Airborne Again

Those of you familiar with my novels or with me personally, know that I’m a big fan of aviation. From a young age, I’ve always liked airplanes and flying. When I was a teenager, I joined the Civil Air Patrol and got to ride in small planes as a cadet. When I got to High School, my dad bought a Cessna 150 and I learned to fly in it. I never did complete my license, but I racked up lots of time in that old trainer.

Skip forward thirty years and now I have kids in CAP and I’m an adult member. This past weekend I finally got to train as a Mission Scanner for CAP. It was my first time back on a small plane in three decades. For at least one sortie, I even got to fly search grids in the Cessna 182 assigned to my CAP Squadron. It was a fun day of classroom work and actual flying.

I spend many hours a month attending CAP meetings, training and activities. For someone like me who writes about imaginary starfighter pilots, being able to fly with an actual civilian auxiliary of the USAF, is invaluable writer fuel. I never got to fly in the Air Force, but in CAP I can be part of an aircrew and help my fellow citizens by finding downed aircraft, missing persons or helping to assist the AF with air intercept missions.

If you’ve always wanted to do something like that, look up the nearest CAP squadron near you and attend their meetings. It’s a great organization for aviation-minded students and adults.

 

The Bugatti 100 Race Plane

I was surfing through Deviant Art this weekend and found some pretty cool computer renderings of airplanes. One in particular really struck me as clean and elegant. Then I looked at what the artist had named it – Bugatti 100. What? He named an airplane after a race car maker? That’s crazy.

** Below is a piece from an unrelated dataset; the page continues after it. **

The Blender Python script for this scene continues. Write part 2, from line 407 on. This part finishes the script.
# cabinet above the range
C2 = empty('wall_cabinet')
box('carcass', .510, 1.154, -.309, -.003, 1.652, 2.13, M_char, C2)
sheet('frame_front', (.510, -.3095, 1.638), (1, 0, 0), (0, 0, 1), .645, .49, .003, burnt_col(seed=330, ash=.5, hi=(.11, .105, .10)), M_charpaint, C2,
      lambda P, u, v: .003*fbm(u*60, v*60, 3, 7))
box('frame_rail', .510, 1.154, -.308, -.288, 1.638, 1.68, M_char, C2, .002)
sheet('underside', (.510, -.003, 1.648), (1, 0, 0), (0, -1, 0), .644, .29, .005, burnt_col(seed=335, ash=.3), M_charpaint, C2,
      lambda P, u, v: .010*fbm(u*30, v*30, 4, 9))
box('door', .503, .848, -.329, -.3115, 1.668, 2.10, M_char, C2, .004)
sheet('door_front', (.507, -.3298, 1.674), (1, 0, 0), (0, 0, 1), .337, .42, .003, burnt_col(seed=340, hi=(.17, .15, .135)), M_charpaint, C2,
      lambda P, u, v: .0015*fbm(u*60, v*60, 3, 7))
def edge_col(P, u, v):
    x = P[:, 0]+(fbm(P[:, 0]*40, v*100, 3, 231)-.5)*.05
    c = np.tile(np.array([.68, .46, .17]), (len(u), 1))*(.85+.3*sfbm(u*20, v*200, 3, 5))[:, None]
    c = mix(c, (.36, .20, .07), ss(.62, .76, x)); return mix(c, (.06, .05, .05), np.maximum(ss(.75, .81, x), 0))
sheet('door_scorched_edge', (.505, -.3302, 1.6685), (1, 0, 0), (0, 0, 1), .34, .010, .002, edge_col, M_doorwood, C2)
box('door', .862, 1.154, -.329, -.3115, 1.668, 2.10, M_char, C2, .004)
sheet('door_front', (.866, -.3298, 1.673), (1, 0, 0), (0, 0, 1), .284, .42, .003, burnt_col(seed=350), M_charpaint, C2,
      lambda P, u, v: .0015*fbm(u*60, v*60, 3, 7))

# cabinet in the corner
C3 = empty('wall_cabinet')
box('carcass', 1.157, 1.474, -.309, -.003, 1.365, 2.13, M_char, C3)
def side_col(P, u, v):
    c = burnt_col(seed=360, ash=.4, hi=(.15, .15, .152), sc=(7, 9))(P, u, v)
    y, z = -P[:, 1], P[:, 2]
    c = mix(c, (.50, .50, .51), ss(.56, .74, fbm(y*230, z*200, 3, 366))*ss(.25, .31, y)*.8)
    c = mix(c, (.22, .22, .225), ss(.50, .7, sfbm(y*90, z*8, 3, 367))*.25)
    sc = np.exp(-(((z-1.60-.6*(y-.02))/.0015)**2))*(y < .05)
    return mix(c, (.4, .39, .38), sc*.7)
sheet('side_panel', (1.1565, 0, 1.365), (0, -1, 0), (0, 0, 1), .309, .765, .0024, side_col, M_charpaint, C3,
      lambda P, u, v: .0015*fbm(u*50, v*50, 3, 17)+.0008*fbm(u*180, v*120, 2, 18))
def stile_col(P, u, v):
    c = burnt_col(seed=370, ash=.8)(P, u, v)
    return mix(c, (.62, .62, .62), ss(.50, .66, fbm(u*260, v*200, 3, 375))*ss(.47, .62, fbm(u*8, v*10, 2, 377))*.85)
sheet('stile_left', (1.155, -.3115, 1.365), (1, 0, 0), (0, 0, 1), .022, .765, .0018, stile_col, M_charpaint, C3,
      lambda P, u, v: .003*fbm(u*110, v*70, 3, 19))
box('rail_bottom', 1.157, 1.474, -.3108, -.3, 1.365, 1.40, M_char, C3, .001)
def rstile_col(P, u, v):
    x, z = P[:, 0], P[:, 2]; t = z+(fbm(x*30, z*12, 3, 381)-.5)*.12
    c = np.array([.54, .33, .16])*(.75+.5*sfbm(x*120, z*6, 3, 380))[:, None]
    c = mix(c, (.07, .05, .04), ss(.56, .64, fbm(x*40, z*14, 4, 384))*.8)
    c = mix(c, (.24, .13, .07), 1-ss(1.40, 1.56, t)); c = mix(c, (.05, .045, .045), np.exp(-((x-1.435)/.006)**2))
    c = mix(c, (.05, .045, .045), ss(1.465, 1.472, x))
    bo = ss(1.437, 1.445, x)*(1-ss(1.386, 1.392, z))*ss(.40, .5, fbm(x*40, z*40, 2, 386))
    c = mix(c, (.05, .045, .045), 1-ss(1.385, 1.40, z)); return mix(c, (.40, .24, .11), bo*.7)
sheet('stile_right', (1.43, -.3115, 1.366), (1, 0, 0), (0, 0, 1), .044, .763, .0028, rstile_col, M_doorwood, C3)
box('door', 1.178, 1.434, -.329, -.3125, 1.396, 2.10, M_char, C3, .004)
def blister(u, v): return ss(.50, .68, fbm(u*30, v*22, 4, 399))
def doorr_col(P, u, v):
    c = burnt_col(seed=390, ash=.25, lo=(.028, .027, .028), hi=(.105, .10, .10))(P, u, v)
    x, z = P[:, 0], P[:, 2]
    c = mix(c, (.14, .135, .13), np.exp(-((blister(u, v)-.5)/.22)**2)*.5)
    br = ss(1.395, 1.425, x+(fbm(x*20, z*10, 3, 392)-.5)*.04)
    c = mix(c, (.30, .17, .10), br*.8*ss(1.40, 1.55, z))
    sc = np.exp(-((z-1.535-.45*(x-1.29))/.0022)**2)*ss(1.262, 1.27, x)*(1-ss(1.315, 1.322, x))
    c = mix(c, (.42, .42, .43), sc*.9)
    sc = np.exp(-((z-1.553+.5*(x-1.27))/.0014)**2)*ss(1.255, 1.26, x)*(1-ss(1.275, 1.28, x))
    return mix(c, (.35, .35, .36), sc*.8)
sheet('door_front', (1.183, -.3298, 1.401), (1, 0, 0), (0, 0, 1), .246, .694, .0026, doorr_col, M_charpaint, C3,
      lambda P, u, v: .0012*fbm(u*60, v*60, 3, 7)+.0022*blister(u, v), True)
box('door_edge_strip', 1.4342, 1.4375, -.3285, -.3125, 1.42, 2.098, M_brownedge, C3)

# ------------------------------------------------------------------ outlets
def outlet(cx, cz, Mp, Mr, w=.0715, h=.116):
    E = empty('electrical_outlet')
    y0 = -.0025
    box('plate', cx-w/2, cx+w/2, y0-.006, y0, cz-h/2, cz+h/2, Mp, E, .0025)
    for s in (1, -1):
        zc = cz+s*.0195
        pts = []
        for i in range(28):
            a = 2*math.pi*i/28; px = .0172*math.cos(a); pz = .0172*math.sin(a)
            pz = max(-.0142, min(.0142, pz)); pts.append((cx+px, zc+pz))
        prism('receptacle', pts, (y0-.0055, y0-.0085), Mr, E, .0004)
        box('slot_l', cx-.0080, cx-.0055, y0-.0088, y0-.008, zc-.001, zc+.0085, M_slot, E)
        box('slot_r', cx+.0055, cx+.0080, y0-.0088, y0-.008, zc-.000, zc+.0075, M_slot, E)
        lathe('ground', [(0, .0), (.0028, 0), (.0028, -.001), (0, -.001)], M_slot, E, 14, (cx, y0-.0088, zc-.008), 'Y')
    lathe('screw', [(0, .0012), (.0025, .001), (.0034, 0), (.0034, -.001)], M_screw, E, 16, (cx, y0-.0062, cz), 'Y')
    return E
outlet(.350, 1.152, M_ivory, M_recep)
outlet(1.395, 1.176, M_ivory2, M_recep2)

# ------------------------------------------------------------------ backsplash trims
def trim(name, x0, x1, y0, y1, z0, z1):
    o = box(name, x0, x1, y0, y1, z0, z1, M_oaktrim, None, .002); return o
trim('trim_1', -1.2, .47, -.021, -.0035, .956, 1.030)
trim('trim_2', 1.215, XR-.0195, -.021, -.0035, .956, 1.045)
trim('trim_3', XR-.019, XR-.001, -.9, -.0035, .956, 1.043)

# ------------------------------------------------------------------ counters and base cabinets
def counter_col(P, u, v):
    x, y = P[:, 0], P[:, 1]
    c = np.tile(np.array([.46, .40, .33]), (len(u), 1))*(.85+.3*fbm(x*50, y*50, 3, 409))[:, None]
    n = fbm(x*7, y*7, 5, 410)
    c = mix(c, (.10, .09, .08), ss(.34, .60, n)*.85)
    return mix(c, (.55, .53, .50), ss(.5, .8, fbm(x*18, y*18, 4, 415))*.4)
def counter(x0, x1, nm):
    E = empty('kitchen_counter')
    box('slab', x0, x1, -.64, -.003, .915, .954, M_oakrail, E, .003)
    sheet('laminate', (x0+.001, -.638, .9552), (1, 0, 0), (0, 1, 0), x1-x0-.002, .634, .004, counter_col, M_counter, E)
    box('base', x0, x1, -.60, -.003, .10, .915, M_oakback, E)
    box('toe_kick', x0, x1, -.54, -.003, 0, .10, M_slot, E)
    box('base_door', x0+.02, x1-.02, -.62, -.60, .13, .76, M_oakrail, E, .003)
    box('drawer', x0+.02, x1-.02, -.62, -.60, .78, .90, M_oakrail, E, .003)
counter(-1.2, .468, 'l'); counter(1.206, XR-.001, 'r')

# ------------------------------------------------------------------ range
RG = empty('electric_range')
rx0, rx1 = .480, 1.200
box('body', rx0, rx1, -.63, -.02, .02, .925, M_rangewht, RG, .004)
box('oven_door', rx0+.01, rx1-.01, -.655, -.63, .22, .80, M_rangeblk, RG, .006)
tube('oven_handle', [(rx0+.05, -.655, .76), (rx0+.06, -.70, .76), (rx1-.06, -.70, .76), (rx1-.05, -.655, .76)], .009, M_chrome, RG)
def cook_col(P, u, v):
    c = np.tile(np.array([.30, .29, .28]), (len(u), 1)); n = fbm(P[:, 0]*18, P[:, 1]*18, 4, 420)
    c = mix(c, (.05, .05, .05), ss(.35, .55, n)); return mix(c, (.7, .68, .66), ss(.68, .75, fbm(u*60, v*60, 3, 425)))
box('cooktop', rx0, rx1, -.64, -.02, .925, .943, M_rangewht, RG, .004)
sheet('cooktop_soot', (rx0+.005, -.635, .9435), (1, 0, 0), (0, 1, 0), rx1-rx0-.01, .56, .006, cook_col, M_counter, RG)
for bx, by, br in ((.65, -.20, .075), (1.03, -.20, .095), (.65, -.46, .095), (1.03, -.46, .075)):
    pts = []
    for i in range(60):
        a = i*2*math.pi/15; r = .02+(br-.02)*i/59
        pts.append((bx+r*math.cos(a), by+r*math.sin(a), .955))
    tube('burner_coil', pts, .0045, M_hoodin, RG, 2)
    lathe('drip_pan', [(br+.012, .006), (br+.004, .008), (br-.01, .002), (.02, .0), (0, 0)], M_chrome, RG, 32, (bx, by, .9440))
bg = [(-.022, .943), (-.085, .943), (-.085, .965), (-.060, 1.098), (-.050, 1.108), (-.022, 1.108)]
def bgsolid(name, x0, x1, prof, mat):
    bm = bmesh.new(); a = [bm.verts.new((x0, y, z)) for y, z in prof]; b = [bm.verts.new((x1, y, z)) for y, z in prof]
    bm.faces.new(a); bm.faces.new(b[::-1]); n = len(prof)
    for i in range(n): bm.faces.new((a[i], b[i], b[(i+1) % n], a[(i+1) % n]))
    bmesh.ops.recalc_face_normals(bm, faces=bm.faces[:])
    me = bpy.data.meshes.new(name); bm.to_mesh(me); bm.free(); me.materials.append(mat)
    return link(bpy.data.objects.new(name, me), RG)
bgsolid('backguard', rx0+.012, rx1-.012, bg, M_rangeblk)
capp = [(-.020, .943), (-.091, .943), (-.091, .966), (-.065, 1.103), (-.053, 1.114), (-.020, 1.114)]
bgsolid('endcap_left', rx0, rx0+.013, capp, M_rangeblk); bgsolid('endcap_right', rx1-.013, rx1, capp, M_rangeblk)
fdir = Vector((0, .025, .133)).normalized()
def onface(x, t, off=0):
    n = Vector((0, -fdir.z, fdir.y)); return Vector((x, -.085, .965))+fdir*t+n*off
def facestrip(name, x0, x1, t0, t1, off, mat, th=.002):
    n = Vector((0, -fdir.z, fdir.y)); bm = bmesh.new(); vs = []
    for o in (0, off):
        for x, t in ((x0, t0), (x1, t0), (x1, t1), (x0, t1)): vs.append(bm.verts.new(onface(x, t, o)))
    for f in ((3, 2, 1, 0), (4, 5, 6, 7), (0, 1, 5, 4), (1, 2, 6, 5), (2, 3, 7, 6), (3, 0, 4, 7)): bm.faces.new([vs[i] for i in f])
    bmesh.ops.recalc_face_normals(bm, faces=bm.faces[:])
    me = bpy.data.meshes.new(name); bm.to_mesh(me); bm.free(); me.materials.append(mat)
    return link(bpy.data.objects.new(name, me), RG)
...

So I looked up Bugatti 100 and low and behold it’s a real airplane! The car designer built one version of his futuristic airplane back in 1941. Right after completing the prototype in the second story of a furniture store in Paris, the city was invaded by the Nazis. Bugatti had the plane taken apart and hidden in the country inside an old barn. The Germans never found it and neither did anyone else for 37 years!

It now resides in the EAA Museum in Oshkosh Wisconsin. The first and only Bugatti airplane, painted Bugatti blue. The plane’s swift looks were not the only thing interesting about the design. Several elements were later used in modern fighters. Duel, rotating and counter rotating propellers, a cooling system later used by the P-51 and forward swept wings were just a few of the innovations of the Model 100.

Now the actual airplane never flew, but the design is so unique and ahead of its time, some aviation buffs in Tulsa OK, are building a replica that they intend to fly this summer for the first time. You can check out their progress here. I’ll be checking in on this team later this year to see how successful they are.

 

An Airplane Story

The other day I was at Target, picking up my copy of True Grit with a friend from work. We came upon a WW2 documentary about fighter planes. There was a Japanese plane on the cover with a six bladed propeller. I told my friend that it was odd that a documentary would feature a fake plane on the front. I knew my WW2 planes pretty good, and I was sure there was no Japanese fighter that looked like that.

The next day the incident got my curiosity and so I googled for information on it. Turns out I was only partially correct. There was a six bladed propeller driven Japanese fighter in WWII. But it never flew. It was designed by Tatsuo Hasegawa for the Tachikawa aircraft company. The Ki-94-II was originally intended to be a B-29 bomber intercepter with two, engines in a push pull configuration. But the design was deemed too complicated. So Tatsuo designed a more conventional version and it retained the same model number. This one was approved and construction began in 1944. There was to be a six bladed propeller version, but the first one built had a four blade prop.

The Ki-94-II was supposed to fly the day the war ended with Japan. It never took off that day and was later confiscated by allied forces and sent to the states where is was examined and destroyed. Hasegawa went to work for Toyota after the war and helped to design one of the most successful cars ever made – the Toyota Corolla.

One last footnote about Tatsuo Hasegawa. He designed a new type of airfoil for airplane wings which he used on the Ki-94-II. He patented the design and years later, NASA reinvented the airfoil and found that someone had already patented it back in 1942!

And that, as the man used to say, is the Rest of the Story.